Let me repeat it again: The chunking was introduced for just one
purpose: To be able to detect rare transmission errors earlier than at
the end of the message.

I agree that AEAD helps detect transmission errors earlier.  But, AEAD
does so much more than that.  In particular, it prevents attacks like
EFAIL.  It seems to me that it's worth adapting to this new threat.

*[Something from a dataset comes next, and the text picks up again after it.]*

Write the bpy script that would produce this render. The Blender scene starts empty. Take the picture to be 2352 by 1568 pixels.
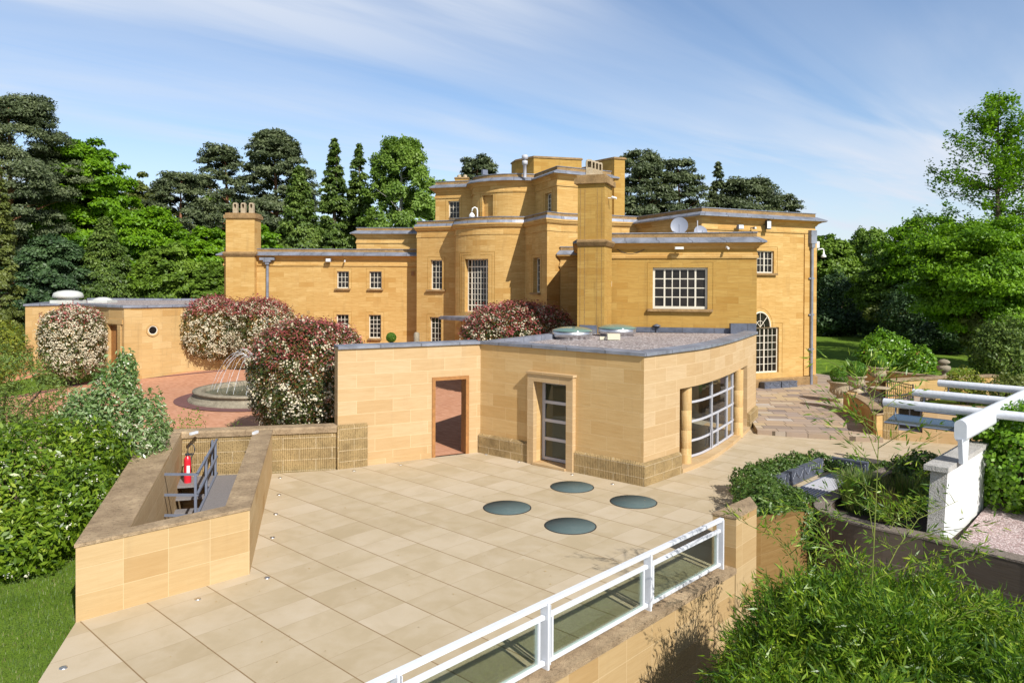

Even if everyone accepts that the AEAD packet should only be used for
detecting transmission errors early, then in the very least, we need
to rename it.  AEAD has a specific technical meaning, and as currently
realized, 4880bis makes it very hard to meet those expectations.  This
will come back and bite us in the foot.

For large pipes large chunks are a sensible
choice.

I don't understand this argument.  The buffer size ought to be
independent of the chunk size.  AEAD doesn't say that as soon as a
chunk is authenticated it must be released; if you want, your
implementation can buffer 128 megabytes of data even if AEAD uses 16
kilobyte chunks.




I'd like to summarize your concerns as I understand them.  Please
correct me, add anything that you haven't yet mentioned, or fill in
something that I left out.

  1. Because AEAD doesn't protect against truncation attacks, streaming
     is as insecure as it ever was.

  2. The sole purpose of AEAD chunking is to detect transmission
     errors early.

  3. Small chunk sizes are bad for IPC.

My reactions:

  1. Although AEAD doesn't protect against truncation attacks, it does
     increase protection, because it would protect against ciphertext
     modifications as done in EFAIL.

  2. Perhaps when AEAD was introduced that was the sole reason, but
     with a small tweak, AEAD can be used to increase security in
     other settings.

  3. You don't have to release chunks as soon as they are
     authenticated, so you can make your buffer really large, if you
     like.



If you are adverse to changing packet 20, then let's just mark 20 as
reserved and create a new packet, 21, which changes the semantics.